La correzione in piombo si eseguisce, per la composizione a mano, con le pinze o mollette, sostituendo le lettere da cambiare, avvicinando o allontanando gruppi di lettere, ricomponendo parole o righe, ecc. Se la composizione è stata fatta con la monotype, la correzione si effettua come la precedente, ma la grande divisibilità degli spazî può renderla malagevole e consigliare la spaziatura regolare, che la macchina stessa può dare. Se la composizione è stata fatta con la linotype o con macchine simili, occorre rifondere la riga anche se si aggiunge un solo segno tipografico, e rifondere più righe se vengono aggiunte o tolte intere parole.
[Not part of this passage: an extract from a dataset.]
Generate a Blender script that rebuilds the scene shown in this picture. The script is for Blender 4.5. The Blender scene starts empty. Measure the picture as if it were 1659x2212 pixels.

In questi casi s'impone speciale attenzione nel correggere, sia da parte dell'autore sia da parte del tipografo.
I correttori di bozze, addetti regolarmente a una tipografia, furono, in un primo tempo, considerati come elementi assai importanti nel complesso lavoro tipografico, e si richiedevano da essi, oltre a una buona cultura generale, doti singolari d'attenzione, di pazienza e di occhio.
Uomini illustri d'ogni epoca furono per un tempo più o meno lungo correttori di bozze: citiamo, tra gli altri, Erasmo di Rotterdam, Adolphe Thiers, Gaspare Gozzi, Sismondo Sismondi, Eugenio Camerini, ecc.; e altri illustri ebbero parole di altissimo elogio per l'opera dei correttori: così Victor Hugo, Dickens, Robert Browning, Pierre Larousse. Ma oggi l'opera del correttore di bozze è alquanto svalutata, e non forse opportunamente, poiché le difficoltà che presenta questo lavoro non sono granché mutate, anche se gli autori (che, tra parentesi, sono spesso i peggiori revisori delle loro opere) partecipano con maggior interesse di un tempo al lavoro propriamente tipografico. I correttori dei giornali quotidiani, che hanno un compito particolarmente delicato ed erano un tempo annoverati tra i giornalisti professionisti, sono oggi considerati come impiegati; le altre categorie di correttori sono state ascritte ai sindacati operai.